2011-06-01

Bad Craftsmanship and a Terrible Design

My crappy bicycle seat bag had a zipper that stopped closing properly and would pop open on occasion. I blame the terrible design of the bag that puts far too much stress on the zipper. What I found most distasteful about the failing zipper is that I made the bag. To be fair, the bag did work well for two years and it survived at least one hooligan attack. Hopefully, the next bag will last longer...

Time to retire those shorts

A long ago, I turned my favorite biking pants into a cap and a pair of shorts, and last Fall, those favorite shorts were retired to the scrap fabric pile after tearing in a non-duct-tape-repairable way. bummer.

Hack and Sew

My plan was to be able to put my biking needs in the bag, roll the bag up tight, and then affix the bag to my bike. After hurting my thumb trying to cut the shorts with some degenerate right-handed scissors, I found some decent scissors and hacked the shorts into a usable bit of fabric which was then sewn into the form of a pocket with a very large flap.

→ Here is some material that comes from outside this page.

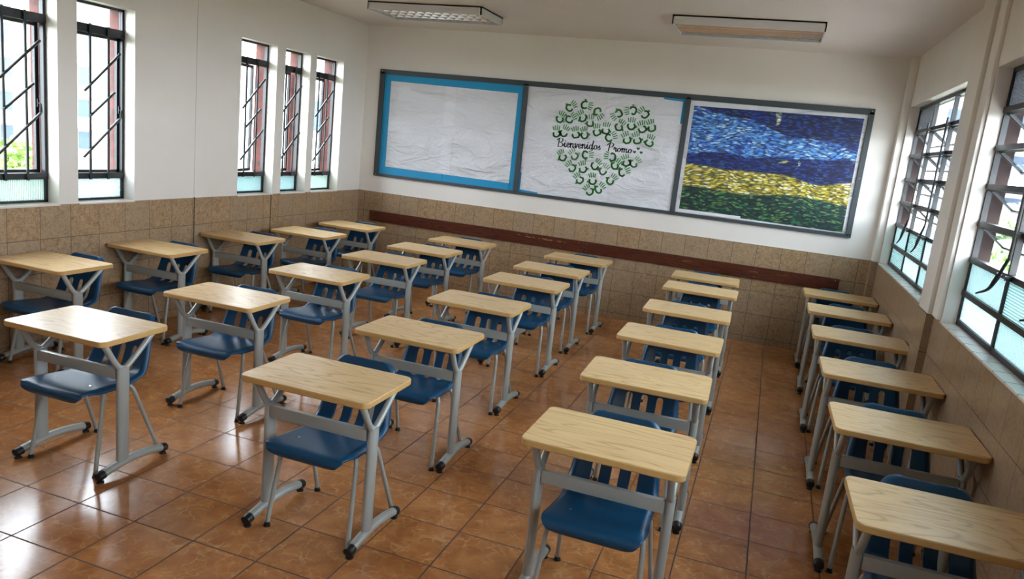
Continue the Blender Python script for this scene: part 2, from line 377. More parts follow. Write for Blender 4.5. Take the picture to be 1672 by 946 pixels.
# right wall
m = MB().box(W, W+.10, YF, 0, 0, SH-.012); m.box(W, W+.10, YF, 0, WT+.035, H)
for a, b in pier_list(RIGHT_WIN, YF, 0): m.box(W, W+.10, a, b, SH-.012, WT+.035)
rw = m.build('wall_right', 'plaster', kind='structure')
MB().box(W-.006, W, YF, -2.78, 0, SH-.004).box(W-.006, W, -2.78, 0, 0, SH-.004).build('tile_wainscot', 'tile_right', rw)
m = MB().box(W+.10, W+.185, YF-.15, .15, -.6, SH-.02); m.box(W+.10, W+.185, YF-.15, .15, WT+.035, H+.15)
for a, b in pier_list(RIGHT_WIN, YF-.15, .15): m.box(W+.10, W+.185, a, b, SH-.02, WT+.035)
m.build('brick_facing', 'brick_dark', rw)
# pilasters with tiled feet
def pilaster(n, x0, y0, y1):
    o = MB().box(x0, W, y0, y1, SH, H, bev=.010).build('trim_%d' % n, 'plaster', kind='structure', smooth=True)
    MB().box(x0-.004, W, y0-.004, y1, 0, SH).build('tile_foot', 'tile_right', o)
pilaster(1, 6.12, -.12, 0); pilaster(2, 6.135, -3.08, -2.76); pilaster(3, 6.135, -6.25, -5.93)
MB().box(6.16, W, -3.26, -3.10, SH, H, bev=.006).build('trim_4', 'plaster', kind='structure')
# joints in the left wall
MB().box(0, .0075, -2.944, -2.932, 0, SH).build('trim_5', 'groove', kind='structure')
MB().box(-.001, .0015, -2.942, -2.936, SH, H).build('trim_6', 'jointpale', kind='structure')
MB().box(0, .0075, -1.813, -1.801, 0, SH).build('trim_7', 'groove', kind='structure')

# ------------------------------------------------------------------ narrow windows (left wall)
def left_window(n, a, b, ang, glasskind):
    root = empty('window_%d' % n, (0, 0, 0)); root['kind'] = 'structure'
    x0, x1 = LFX-.035, LFX
    ft = .022; f = MB()
    f.box(x0, x1, a, a+ft, SH, WT); f.box(x0, x1, b-ft, b, SH, WT); f.box(x0, x1, a, b, SH, SH+.018); f.box(x0, x1, a, b, WT-.02, WT)
    f.box(x0-.004, x1+.006, a, b, 1.272, 1.318); f.box(x0-.004, x1+.006, a, b, 2.398, 2.462)
    f.build('window_frame', 'darkframe', root)
    MB().box(x0+.012, x0+.018, a+ft, b-ft, SH+.018, 1.272).build('patterned_pane', glasskind, root)
    MB().box(x0+.012, x0+.018, a+ft, b-ft, 2.462, WT-.02).build('top_pane', 'glass', root)
    # side hung sash
    y0, y1, z0, z1 = 0, (b-a)-.020, 1.31, 2.406
    s = MB(); st = .030
    s.box(-.024, 0, y0, y0+st, z0, z1); s.box(-.024, 0, y1-st, y1, z0, z1); s.box(-.024, 0, y0, y1, z0, z0+st); s.box(-.024, 0, y0, y1, z1-st, z1)
    sash = s.build('sash', 'darkframe', root, loc=(LFX-.037, a+.010, 0)); sash.rotation_euler = (0, 0, R(ang))
    MB().box(-.014, -.008, y0+st, y1-st, z0+st, z1-st).build('glass_pane', 'glass', sash)
    MB().box(0, .012, y1-.022, y1-.008, 1.80, 1.86).tube([(.012, y1-.015, 1.83), (.03, y1-.015, 1.825), (.034, y1-.02, 1.76)], .005, 8).build('handle', 'black', sash, smooth=True)
    c = (a+b)/2; xb = LFX+.014
    for dy in (-.075, .095):
        MB().box(xb, xb+.010, c+dy-.009, c+dy+.009, 1.268, 2.466).build('security_bar', 'darkframe', root)
    for (ya, za, yb, zb) in ((-.135, 1.956, .200, 2.272), (-.085, 1.767, .145, 1.965), (-.145, 1.445, .195, 1.756)):
        MB().tube([(xb+.016, c+ya, za), (xb+.016, c+yb, zb)], .0105, 8).build('security_bar', 'darkframe', root, smooth=True)
    MB().box(-.127, .012, a+.001, b-.001, SH-.012, SH+.001, bev=.002).build('window_sill', 'silltile', root)
    return root
GK = ['glass_reed', 'glass_frost', 'glass_grid', 'glass_grid', 'glass_reed', 'glass_frost', 'glass_grid', 'glass_reed', 'glass_frost']
for i, (a, b, ang) in enumerate(LEFT_WIN): left_window(i+1, a, b, ang, GK[i])

# ------------------------------------------------------------------ wide steel windows (right wall)
ROWS = [SH+.02, 1.298, 1.508, 1.732, 1.960, 2.190, 2.415, 2.645]
def right_window(n, a, b, ncol):
    root = empty('window_%d' % n); root['kind'] = 'structure'
    x0, x1 = RFX, RFX+.032; top = WT+.035; f = MB(); t_ = .020
    f.box(x0, x1, a, a+t_, SH, top); f.box(x0, x1, b-t_, b, SH, top); f.box(x0, x1, a, b, SH, SH+.030); f.box(x0, x1, a, b, top-.026, top)
    cw = (b-a)/ncol; ys = [b-cw*k for k in range(ncol+1)]
    for k in range(1, ncol): f.box(x0, x1, ys[k]-.014, ys[k]+.014, SH, top)
    for z in ROWS[1:-1]: f.box(x0-.006, x1+.004, a, b, z-.016, z+.016)
    f.build('window_frame', 'darkframe', root)
    kinds = ['glass_rib', 'glass_frost', 'glass_grid', 'glass_rib', 'glass_grid', 'glass_frost']
    for k in range(ncol):
        y1, y0 = ys[k]-.012, ys[k+1]+.012
        for r_ in (0, 1):
            kd = kinds[(k+r_*(2 if n == 10 else 1)+(n == 11)) % 3]
            MB().box(x0+.012, x0+.018, y0, y1, ROWS[r_]+.012, ROWS[r_+1]-.014).build('patterned_pane', kd, root)
        MB().box(x0+.012, x0+.018, y0, y1, ROWS[6]+.014, ROWS[7]-.012).build('top_pane', 'glass_dull' if k == 0 else 'glass', root)
        for r_ in range(2, 6):
            zt = ROWS[r_+1]-.016; L = ROWS[r_+1]-ROWS[r_]-.034
            s = MB(); st = .016
            s.box(0, .018, y0+.003, y0+.003+st, -L, 0); s.box(0, .018, y1-.003-st, y1-.003, -L, 0); s.box(0, .018, y0+.003, y1-.003, -.018, 0); s.box(0, .018, y0+.003, y1-.003, -L, -L+.014)
            sash = s.build('awning_sash', 'darkframe', root, loc=(x0+.010, 0, zt)); sash.rotation_euler = (0, R(-50), 0)
            MB().box(.006, .011, y0+.003+st, y1-.003-st, -L+.012, -.016).build('glass_pane', 'glass_awn', sash)
    for k in range(1, ncol):
        sc_ = .35 if n == 10 else 1.0; yb = ys[k]-.10; xb = x0-.038
        ob = MB(); ob.box(xb-.006, xb+.006, yb-.014, yb+.014, 1.60, 2.46, bev=.003)
        for z in ROWS[2:7]: ob.box(xb, x0+.004, yb-.008, yb+.008, z-.010, z+.012)
        ob.tube([(xb, yb, 1.61), (xb-.004, yb+.05, 1.56), (xb-.004, yb+.09, 1.515)], .009, 8)
        o = ob.build('operator_bar', 'black', root, smooth=True)
        MB().tube([(xb-.004, yb+.09, 1.52), (xb-.012, yb+.09+.03*sc_, 1.47), (xb-.018, yb+.09+.09*sc_, 1.42), (xb-.03, yb+.09+.24*sc_, 1.375)], [.014, .012, .008, .005], 10, smooth=4).build('handle', 'black', o, smooth=True)
    MB().box(W-.012, x0, a+.001, b-.001, SH-.012, SH+.001, bev=.002).build('window_sill', 'silltile', root)
    jt = MB()
    k = a+.16
    while k < b-.05: jt.box(W-.0125, x0, k-.0012, k+.0012, SH-.011, SH+.0016); k += .2
    jt.build('sill_joints', 'groove', root)
right_window(10, *RIGHT_WIN[0][:2], 3); right_window(11, *RIGHT_WIN[1][:2], 3); right_window(12, *RIGHT_WIN[2][:2], 3)  # third window is out of view, added as extra light for near desks

# ------------------------------------------------------------------ notice board and what is pinned on it
bx0, bx1, bz0, bz1 = .213, 5.886, 1.300, 2.622
nb = empty('notice_board', (0, 0, 0))
tag(nb, 'long charcoal-framed notice board in three bays on the wall above the wooden rail', 'notice board')
f = MB(); fy = -.030
f.box(bx0, bx1, fy, 0, bz1-.058, bz1, bev=.003); f.box(bx0, bx1, fy, 0, bz0, bz0+.036, bev=.003)
f.box(bx0, bx0+.068, fy, 0, bz0+.02, bz1-.03, bev=.003); f.box(bx1-.054, bx1, fy, 0, bz0+.02, bz1-.03, bev=.003)
f.box(2.112, 2.171, fy, 0, bz0+.02, bz1-.03, bev=.003); f.box(3.990, 4.046, fy, 0, bz0+.02, bz1-.03, bev=.003)
f.build('frame', 'boardframe', nb)
for a, b in ((bx0+.05, 2.13), (2.15, 4.01), (4.03, bx1-.04)): MB().box(a, b, -.008, 0, bz0+.02, bz1-.03).build('backing_panel', 'boardframe', nb)
for x, z in ((.245, 2.60), (.245, 1.32), (3.05, 2.60), (3.0, 1.317), (5.86, 2.60), (5.86, 1.32), (5.86, 1.92)):
    MB().disc((x, fy-.003, z), .006, .004, 10, axis='y').build('screw', 'chrome', nb, smooth=True)
def sheet(x0, x1, z0, z1, y, amp=.0, nx=24, nz=18, seed=0, th=.0012, skew=(0, 0, 0, 0)):
    rnd = random.Random(seed); ph = [rnd.uniform(0, 6) for _ in range(6)]
    m = MB(); vs = []
    for s_ in (0, 1):
        for j in range(nz+1):
            for i in range(nx+1):
                u, v = i/nx, j/nz
                zt = z1+skew[0]*(1-u)+skew[1]*u; zb = z0+skew[2]*(1-u)+skew[3]*u
                d = amp*(.5+.25*math.sin(5*u+3*v+ph[0])+.25*math.sin(9*v-4*u+ph[1]))*math.sin(math.pi*min(1, max(0, u)))**.3
                vs.append((x0+(x1-x0)*u, y-d-(th if s_ else 0), zb+(zt-zb)*v))
    N = (nx+1)*(nz+1); fs = []
    for j in range(nz):
        for i in range(nx):
            a = j*(nx+1)+i; fs.append((a, a+nx+1, a+nx+2, a+1)); b = a+N; fs.append((b, b+1, b+nx+2, b+nx+1))
    for i in range(nx):
        a = i; fs.append((a, a+1, a+1+N, a+N)); a = nz*(nx+1)+i; fs.append((a, a+N, a+1+N, a+1))
    for j in range(nz):
        a = j*(nx+1); fs.append((a, a+N, a+nx+1+N, a+nx+1)); a = j*(nx+1)+nx; fs.append((a, a+nx+1, a+nx+1+N, a+N))
    return m.add(vs, fs)
o = sheet(.281, 2.112, 1.337, 2.563, -.0085, .0, 4, 4).build('blue_paper', 'bluepaper')
tag(o, 'turquoise backing paper showing as a border round the blank white poster', 'paper')
for bb in ((.281, .300, -.0125, -.0105, 1.34, 2.5), (1.115, 1.165, -.016, -.0105, 1.338, 1.43), (2.045, 2.052, -.014, -.0105, 1.34, 1.42)): MB().box(*bb).build('folded_tab', 'bluepaper', o)
o = sheet(.368, 2.048, 1.427, 2.482, -.0112, .006, 40, 26, 3, skew=(.006, -.010, .003, -.008)).build('blank_poster', 'paper', smooth=True)
tag(o, 'blank creased white paper poster in the turquoise-bordered bay of the notice board', 'poster')
m = MB().box(1.118, 1.121, -.0195, -.0125, 1.43, 2.48).box(.37, 2.04, -.0195, -.0125, 2.008, 2.0105)
o2 = sheet(1.12, 1.262, 1.432, 2.475, -.0180, .001, 3, 20, 5).build('paper_overlap', 'paper2', o, smooth=True)
sheet(.372, 2.04, 1.88, 2.009, -.0172, .002, 30, 3, 8).build('paper_overlap', 'paper2', o, smooth=True)
o = sheet(2.171, 3.990, 1.337, 2.563, -.0085, .0, 4, 4).build('blue_paper', 'bluepaper')
tag(o, 'turquoise paper peeking out at two corners behind the green heart poster', 'paper')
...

At this time, I had no idea how I was going to keep the bag closed or how I was going to attach the bag to my bike. So I relaxed and did some other crap for the rest of the evening.

Velcro!

After having my morning coffee, I stitched some velco to the inside of the flap as well as the outside/back of the pocket in order to keep the damn thing closed. More velcro was sewn to side of the pocket and to the base of the flap so that I could have some loopy-doos to keep the bag connected to my bikey.

Really?

For some reason, when I went to put the bag on my bike, it attached quite easily with the velcro loopy-doos and I thought something must be wrong. Nope, it was all good. weird

Inside of the bag:

  • an adjustable wrench
  • two patch kits
  • two tire irons
  • a pair of plastic chopsticks

Since I had the sewing machine out, I figured i should throw that Löwenbräu and sweet California Republic patch on my patch jacket.

Testing the Bag

The best way to test the bag, at least in my opinion, is to take a ride to the beautiful Shollenberger Park, which is a 7 to 10 mile ride depending upon the route one takes. However, while trying to adjust my speedometer the other day, I accidentally reset the device, erasing my recorded miles. At the same time, I broke the adjusting button and the speedometer now records in kilometers. That's cool, the metric system is better anyway.

On my 16 kilometer trip, I saw various birds(including a White Tailed Kite) and two snakes. It had been about 3 years since I have seen a California Kingsnake and I unfortunately only managed to take a picture of it's tail as the snake slithered into a burrow on the side of the path. The other snake was a Gopher snake that was hogging the path. Get out of the way bub!

All things considered, I'd say the bag test was a complete success.